The researchers used two well-established measures to assess this: one for hostile sexism and one for traditional beliefs about gender roles in the household. On both scales, women overall scored lower (meaning they were less sexist and more supportive of gender equality) than men—but there was no difference between women who had attended single-sex and coeducational schools.
“My co-author, Amber Hye-Won Lee, and I were surprised not to find any effects of an all-girls education on girls’ attitudes toward gender norms,” Sambanis said. “In retrospect, this might not be surprising; for schools to such an effect, the school’s leadership and teachers probably need to consciously promote a feminist agenda, which is not the case in all-girls schools in Korea, as far as we know.”

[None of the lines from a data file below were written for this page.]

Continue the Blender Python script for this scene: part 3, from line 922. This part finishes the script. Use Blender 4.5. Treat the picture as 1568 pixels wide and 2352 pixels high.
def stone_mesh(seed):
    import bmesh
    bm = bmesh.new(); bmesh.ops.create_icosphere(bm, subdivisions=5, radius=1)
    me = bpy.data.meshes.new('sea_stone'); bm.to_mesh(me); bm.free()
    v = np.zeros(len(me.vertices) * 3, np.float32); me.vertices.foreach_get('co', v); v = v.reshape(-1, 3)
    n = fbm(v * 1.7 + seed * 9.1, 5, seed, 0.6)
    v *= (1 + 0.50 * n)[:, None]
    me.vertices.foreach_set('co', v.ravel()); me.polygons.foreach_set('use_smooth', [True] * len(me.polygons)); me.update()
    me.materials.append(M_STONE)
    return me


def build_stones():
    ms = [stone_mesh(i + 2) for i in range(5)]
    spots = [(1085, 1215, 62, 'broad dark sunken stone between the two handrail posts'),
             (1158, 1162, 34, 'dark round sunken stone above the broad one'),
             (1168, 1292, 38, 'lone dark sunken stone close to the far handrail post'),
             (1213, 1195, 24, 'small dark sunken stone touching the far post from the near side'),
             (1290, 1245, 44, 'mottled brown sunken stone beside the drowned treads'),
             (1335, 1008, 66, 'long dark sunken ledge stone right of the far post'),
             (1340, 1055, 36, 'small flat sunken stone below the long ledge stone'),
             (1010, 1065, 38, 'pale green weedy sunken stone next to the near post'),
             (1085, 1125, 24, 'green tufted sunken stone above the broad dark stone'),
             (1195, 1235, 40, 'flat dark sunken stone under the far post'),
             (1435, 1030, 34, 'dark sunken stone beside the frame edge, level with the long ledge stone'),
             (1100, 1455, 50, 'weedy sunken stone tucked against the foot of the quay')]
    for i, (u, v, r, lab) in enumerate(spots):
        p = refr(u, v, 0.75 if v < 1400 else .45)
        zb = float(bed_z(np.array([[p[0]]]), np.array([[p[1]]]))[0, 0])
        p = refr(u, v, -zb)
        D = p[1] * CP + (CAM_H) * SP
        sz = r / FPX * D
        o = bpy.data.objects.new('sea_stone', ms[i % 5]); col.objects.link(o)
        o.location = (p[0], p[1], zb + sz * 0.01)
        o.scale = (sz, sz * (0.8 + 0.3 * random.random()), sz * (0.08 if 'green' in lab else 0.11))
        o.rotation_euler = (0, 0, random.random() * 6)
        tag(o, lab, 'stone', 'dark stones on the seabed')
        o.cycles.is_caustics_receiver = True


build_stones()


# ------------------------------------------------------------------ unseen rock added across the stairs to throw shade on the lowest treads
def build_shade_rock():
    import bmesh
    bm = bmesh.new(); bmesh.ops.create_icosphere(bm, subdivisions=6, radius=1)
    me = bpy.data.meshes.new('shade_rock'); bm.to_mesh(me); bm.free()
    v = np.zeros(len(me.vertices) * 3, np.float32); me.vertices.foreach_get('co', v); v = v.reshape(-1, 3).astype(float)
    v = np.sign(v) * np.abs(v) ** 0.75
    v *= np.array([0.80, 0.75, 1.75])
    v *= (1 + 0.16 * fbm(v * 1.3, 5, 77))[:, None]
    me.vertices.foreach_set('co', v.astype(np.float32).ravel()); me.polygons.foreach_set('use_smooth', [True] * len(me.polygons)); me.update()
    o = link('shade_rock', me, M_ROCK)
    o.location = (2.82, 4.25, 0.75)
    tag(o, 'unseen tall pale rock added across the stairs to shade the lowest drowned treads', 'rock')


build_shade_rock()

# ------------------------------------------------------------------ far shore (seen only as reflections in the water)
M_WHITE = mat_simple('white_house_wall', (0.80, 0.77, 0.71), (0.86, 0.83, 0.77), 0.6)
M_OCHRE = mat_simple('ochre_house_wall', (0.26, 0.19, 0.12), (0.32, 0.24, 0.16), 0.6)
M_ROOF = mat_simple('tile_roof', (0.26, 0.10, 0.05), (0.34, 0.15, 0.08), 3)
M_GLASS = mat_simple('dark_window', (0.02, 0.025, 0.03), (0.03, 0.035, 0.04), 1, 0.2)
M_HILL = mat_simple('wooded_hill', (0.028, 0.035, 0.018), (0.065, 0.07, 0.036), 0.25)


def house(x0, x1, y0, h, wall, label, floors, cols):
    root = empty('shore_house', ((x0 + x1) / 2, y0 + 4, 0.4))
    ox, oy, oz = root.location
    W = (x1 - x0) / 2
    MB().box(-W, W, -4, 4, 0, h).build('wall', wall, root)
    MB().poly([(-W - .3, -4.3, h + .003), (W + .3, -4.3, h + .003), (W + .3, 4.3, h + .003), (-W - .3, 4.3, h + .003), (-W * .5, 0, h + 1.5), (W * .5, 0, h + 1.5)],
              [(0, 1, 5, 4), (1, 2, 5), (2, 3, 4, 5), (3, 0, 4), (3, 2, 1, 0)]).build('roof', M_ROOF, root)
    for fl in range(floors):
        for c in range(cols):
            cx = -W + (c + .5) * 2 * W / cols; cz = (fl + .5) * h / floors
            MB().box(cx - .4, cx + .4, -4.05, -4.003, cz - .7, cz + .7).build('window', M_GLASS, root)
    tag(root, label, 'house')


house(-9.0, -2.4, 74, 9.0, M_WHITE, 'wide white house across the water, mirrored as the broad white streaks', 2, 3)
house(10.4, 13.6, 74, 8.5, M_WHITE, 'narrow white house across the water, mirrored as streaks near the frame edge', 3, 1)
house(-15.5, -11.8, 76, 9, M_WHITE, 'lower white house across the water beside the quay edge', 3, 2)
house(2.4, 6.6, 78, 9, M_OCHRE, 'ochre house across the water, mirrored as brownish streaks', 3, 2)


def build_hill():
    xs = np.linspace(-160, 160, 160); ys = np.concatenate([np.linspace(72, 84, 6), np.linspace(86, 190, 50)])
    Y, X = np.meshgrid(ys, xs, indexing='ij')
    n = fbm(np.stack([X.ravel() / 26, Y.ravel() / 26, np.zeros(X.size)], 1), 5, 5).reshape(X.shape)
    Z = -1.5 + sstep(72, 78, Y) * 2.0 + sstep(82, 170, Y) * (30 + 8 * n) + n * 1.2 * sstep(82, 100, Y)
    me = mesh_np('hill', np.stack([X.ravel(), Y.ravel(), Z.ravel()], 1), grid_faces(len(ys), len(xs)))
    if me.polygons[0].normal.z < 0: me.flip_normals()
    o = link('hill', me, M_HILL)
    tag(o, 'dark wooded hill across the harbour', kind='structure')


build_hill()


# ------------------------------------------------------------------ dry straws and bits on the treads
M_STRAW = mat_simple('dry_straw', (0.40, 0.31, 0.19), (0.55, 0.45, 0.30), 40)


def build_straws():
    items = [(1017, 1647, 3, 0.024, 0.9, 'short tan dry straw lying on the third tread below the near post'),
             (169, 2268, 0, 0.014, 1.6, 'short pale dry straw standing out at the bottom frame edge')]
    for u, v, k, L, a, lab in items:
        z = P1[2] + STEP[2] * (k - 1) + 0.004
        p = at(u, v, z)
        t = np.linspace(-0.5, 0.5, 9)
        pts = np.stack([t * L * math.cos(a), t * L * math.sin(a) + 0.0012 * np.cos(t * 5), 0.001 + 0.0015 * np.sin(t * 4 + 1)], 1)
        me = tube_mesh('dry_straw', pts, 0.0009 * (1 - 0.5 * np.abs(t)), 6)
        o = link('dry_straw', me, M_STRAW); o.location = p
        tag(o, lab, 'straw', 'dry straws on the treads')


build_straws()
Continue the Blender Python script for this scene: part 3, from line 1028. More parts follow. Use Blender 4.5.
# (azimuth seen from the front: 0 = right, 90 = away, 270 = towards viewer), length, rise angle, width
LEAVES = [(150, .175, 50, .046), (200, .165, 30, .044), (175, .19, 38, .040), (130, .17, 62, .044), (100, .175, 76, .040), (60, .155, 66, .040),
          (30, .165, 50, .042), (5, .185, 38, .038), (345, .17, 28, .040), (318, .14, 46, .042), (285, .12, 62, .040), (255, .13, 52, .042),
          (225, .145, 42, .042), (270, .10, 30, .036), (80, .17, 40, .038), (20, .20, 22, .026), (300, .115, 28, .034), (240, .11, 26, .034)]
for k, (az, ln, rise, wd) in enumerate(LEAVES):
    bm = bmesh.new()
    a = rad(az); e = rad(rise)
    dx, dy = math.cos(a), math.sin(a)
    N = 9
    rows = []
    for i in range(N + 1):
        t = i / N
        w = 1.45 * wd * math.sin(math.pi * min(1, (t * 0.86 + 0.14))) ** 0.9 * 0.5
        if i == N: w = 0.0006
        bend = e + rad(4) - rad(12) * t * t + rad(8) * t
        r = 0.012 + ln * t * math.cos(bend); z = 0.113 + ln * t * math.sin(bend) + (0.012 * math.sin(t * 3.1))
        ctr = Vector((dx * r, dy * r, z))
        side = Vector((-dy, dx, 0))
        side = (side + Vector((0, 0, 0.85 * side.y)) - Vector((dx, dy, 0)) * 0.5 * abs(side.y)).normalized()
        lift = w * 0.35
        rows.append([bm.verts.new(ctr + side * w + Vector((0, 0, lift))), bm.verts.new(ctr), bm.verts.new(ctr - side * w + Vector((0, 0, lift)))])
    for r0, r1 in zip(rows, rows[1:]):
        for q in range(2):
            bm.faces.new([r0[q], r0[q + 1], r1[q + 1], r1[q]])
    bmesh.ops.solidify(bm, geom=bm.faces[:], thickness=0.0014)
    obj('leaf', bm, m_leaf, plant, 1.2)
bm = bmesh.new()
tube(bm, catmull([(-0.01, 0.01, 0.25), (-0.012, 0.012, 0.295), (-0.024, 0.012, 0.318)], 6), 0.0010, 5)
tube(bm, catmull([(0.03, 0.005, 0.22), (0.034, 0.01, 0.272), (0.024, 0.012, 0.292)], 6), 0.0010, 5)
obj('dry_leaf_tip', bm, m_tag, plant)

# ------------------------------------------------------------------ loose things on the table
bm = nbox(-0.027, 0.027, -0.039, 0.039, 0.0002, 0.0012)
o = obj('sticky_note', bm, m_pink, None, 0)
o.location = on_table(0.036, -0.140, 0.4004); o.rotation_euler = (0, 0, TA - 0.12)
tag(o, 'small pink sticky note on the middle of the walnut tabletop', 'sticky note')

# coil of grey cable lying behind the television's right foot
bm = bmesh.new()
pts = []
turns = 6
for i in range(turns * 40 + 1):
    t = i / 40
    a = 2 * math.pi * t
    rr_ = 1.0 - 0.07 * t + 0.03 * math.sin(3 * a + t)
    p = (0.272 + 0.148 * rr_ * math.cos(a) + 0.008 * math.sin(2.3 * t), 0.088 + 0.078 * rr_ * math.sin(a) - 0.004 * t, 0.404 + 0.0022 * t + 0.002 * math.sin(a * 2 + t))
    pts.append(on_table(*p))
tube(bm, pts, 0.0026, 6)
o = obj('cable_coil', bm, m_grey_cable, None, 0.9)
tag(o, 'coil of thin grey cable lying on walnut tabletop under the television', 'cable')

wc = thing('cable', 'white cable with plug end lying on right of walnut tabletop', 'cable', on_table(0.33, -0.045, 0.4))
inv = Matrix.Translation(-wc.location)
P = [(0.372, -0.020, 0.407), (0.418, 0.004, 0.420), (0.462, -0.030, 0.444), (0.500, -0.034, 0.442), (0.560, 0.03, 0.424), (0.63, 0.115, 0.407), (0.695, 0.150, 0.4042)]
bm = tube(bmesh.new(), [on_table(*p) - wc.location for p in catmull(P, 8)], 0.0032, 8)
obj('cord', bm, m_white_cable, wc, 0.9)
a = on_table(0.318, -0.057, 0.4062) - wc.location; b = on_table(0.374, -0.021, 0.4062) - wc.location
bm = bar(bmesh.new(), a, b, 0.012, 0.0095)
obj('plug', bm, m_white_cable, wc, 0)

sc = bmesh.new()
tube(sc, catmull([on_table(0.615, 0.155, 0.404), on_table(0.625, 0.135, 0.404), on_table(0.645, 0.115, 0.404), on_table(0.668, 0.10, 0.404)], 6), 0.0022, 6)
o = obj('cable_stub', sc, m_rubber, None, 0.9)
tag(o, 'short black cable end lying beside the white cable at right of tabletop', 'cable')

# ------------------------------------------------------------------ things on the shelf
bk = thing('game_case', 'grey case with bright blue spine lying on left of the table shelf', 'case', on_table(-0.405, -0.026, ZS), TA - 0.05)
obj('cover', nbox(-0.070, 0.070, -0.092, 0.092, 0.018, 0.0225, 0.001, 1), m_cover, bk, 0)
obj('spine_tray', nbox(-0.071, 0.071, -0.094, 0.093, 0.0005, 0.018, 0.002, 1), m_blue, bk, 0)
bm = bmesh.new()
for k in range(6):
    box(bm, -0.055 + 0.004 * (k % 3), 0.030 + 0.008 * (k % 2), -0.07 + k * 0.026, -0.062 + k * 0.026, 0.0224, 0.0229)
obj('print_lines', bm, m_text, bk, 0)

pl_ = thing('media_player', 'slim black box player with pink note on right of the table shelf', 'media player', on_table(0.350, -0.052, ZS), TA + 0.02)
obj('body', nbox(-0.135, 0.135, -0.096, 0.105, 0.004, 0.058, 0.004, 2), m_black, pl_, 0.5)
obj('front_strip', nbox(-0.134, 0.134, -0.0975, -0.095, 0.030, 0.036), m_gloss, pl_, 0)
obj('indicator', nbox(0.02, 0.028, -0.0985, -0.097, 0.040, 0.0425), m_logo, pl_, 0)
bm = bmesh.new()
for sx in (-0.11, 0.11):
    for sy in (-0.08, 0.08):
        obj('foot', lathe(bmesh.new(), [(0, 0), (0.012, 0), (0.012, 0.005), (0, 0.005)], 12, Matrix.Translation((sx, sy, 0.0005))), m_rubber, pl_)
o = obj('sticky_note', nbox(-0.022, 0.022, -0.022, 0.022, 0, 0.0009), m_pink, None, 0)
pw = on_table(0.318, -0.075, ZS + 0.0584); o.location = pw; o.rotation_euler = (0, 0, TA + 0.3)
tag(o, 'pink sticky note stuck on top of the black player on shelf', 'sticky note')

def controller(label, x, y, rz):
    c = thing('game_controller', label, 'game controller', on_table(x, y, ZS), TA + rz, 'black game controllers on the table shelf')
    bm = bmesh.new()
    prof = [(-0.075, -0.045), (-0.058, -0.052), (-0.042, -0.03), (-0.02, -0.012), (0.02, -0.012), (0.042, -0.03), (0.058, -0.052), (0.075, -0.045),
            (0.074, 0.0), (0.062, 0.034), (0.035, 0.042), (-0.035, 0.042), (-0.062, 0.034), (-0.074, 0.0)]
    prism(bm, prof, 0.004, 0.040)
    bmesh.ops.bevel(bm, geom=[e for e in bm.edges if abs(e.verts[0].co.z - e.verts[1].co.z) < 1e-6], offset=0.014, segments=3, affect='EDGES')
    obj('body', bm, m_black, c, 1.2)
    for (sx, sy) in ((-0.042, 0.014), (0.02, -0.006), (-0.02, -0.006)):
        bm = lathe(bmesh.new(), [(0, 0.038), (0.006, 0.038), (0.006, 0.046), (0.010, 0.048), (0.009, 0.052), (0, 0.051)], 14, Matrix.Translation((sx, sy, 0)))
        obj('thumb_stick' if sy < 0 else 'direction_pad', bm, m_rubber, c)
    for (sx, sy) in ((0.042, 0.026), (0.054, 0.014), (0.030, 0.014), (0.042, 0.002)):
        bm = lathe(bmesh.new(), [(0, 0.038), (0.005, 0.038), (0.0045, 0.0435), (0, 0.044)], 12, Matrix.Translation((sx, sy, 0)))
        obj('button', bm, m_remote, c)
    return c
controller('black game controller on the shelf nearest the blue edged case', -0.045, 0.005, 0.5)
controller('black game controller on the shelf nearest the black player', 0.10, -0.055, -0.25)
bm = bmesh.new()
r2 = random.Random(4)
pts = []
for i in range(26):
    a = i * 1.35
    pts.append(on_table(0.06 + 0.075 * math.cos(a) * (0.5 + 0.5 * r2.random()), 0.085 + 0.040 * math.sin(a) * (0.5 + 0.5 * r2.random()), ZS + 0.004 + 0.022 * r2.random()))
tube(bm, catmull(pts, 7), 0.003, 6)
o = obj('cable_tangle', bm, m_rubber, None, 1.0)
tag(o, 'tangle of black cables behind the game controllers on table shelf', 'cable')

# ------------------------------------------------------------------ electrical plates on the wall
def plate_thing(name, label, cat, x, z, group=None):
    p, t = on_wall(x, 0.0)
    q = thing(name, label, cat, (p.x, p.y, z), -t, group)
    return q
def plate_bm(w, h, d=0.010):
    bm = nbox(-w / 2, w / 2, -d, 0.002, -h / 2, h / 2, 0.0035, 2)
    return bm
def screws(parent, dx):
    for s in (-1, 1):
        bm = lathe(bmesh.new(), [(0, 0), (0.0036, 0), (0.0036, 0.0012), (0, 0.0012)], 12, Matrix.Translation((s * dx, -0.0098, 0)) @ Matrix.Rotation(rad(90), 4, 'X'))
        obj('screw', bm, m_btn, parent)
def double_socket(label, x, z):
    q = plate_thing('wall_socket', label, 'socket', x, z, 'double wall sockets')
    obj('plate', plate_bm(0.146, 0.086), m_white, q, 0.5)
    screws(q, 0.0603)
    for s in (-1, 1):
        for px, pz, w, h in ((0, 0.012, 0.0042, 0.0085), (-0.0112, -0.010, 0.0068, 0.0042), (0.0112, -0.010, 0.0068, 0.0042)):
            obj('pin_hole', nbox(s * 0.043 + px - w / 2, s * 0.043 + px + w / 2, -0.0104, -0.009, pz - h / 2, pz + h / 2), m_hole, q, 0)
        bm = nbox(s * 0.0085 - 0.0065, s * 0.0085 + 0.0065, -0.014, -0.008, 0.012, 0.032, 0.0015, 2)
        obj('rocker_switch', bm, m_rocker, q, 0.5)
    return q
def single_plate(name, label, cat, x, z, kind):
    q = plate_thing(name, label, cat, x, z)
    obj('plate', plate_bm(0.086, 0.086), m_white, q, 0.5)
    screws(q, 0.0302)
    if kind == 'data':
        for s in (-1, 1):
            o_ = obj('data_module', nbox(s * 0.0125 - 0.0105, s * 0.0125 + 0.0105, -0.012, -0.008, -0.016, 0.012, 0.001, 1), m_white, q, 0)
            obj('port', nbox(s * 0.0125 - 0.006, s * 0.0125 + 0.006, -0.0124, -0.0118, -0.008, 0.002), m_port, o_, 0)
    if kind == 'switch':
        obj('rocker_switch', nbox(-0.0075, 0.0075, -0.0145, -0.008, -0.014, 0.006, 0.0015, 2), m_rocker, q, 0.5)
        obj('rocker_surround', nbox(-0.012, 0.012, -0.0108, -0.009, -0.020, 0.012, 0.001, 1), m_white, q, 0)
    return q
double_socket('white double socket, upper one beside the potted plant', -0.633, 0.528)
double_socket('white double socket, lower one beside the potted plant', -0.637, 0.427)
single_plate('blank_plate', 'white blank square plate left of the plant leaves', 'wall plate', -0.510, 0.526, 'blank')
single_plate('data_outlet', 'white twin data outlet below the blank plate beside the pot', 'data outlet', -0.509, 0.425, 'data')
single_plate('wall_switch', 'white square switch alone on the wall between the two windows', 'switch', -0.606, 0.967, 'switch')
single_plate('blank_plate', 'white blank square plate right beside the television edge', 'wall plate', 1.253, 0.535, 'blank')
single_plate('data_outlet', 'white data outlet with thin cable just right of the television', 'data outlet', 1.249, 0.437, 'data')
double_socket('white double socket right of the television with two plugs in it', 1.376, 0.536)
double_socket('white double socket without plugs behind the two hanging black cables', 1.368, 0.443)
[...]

The study has some limitations. It focuses only on people who graduated from schools in Seoul during a specific timeframe, so the findings may not generalize to all regions or countries.
“The study is limited to analyzing self-reported data obtained via surveys,” Sambanis noted. “It has the benefit of analyzing effects among people who graduated decades ago, so we can say something about the durability of effects. But we could not manipulate anything related to curriculum or other aspects of the school experience (beyond the natural experiment involving random assignment to schools). The topic is important enough to be studied more closely and prospectively in more countries using experimental methods.”
Looking forward, Sambanis said he is “considering a field experiment focused on girls’ competitiveness and a study on the effects of exposing girls to sports at an early age. But in general this line of research is not a major agenda item in my lab at the time. It was something I focused on a few years ago for personal reasons, as mentioned earlier.”
The study, “Same-Sex Schooling, Political Participation, and Gender Attitudes? Evidence from a Natural Experiment in South Korea,” was authored by Amber Hye-Yon Lee and Nicholas Sambanis.